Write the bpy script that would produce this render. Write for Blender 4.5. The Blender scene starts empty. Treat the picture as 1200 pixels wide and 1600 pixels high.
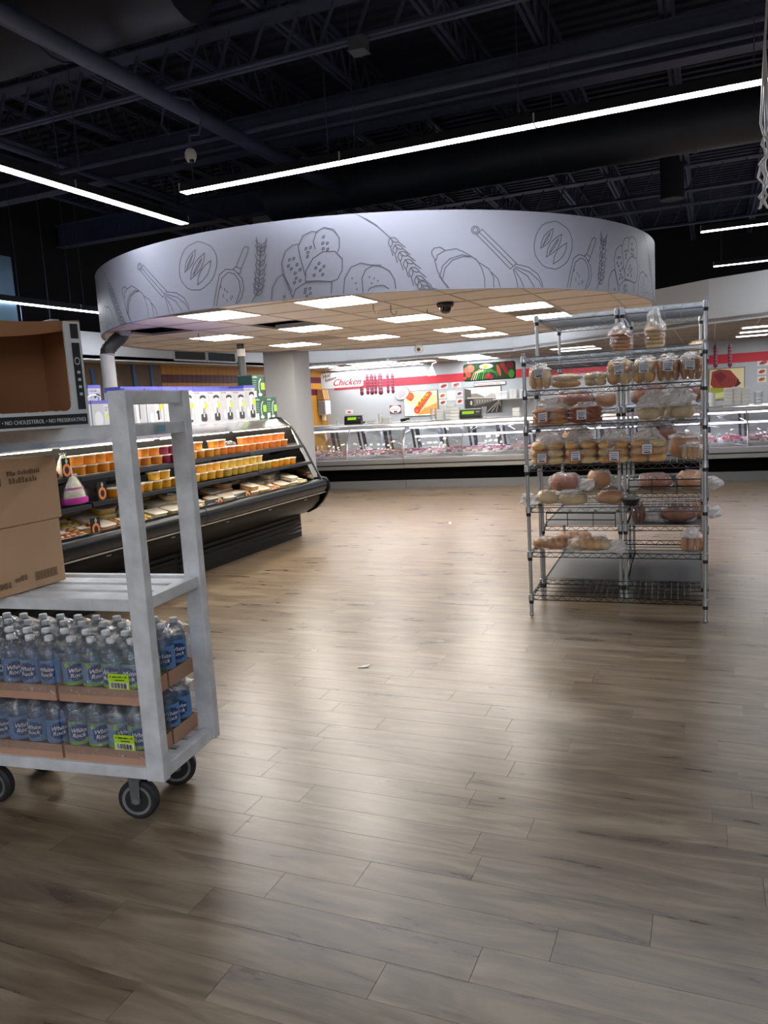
import bpy, bmesh, math, random, json
from mathutils import Vector, Matrix, noise

# ------------------------------------------------------------------ camera, world, exposure
scn = bpy.context.scene
col = scn.collection
R = math.radians
EYE = 1.55
FPX, PITCH, ROLL, YAW = 1220.0, .1374, .0584, R(-23.0)      # image taken as 1200 x 1600
cp, sp, cy_, sy_ = math.cos(PITCH), math.sin(PITCH), math.cos(YAW), math.sin(YAW)
fw = Vector((sy_ * cp, cy_ * cp, -sp)); up0 = Vector((sy_ * sp, cy_ * sp, cp)); rt0 = Vector((cy_, -sy_, 0))
rt = rt0 * math.cos(ROLL) - up0 * math.sin(ROLL)
up = rt0 * math.sin(ROLL) + up0 * math.cos(ROLL)
cam_d = bpy.data.cameras.new('camera'); cam = bpy.data.objects.new('camera', cam_d); col.objects.link(cam)
cam_d.sensor_fit = 'VERTICAL'; cam_d.sensor_height = 24.0; cam_d.lens = FPX / 1600 * 24.0
cam_d.clip_start = .05; cam_d.clip_end = 100
m = Matrix((rt, up, -fw)).transposed().to_4x4(); m.translation = (0, 0, EYE); cam.matrix_world = m
scn.camera = cam
w = bpy.data.worlds.new('world'); scn.world = w; w.use_nodes = True
w.node_tree.nodes['Background'].inputs[0].default_value = (.5, .6, .8, 1)
w.node_tree.nodes['Background'].inputs[1].default_value = .02
vs = scn.view_settings
vs.view_transform = 'Standard'; vs.look = 'None'; vs.gamma = 1; vs.use_curve_mapping = False; vs.exposure = 1.5
scn.cycles.max_bounces = 7; scn.cycles.diffuse_bounces = 4; scn.cycles.glossy_bounces = 4
scn.cycles.transparent_max_bounces = 40; scn.cycles.sample_clamp_indirect = 6
L_STRIP, L_TROFF, L_DELI, L_CASE, L_DCEIL = 16.0, 12.0, 3.8, 7.0, 3.9

# ------------------------------------------------------------------ helpers
def lin(c):
    if isinstance(c, str):
        c = [int(c[i:i + 2], 16) / 255 for i in (1, 3, 5)]
    return tuple(v / 12.92 if v <= .04045 else ((v + .055) / 1.055) ** 2.4 for v in c) + (1.0,)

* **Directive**
Calculate how many lines of the material include the string "scene", and state that number by itself.

* **The solution**
2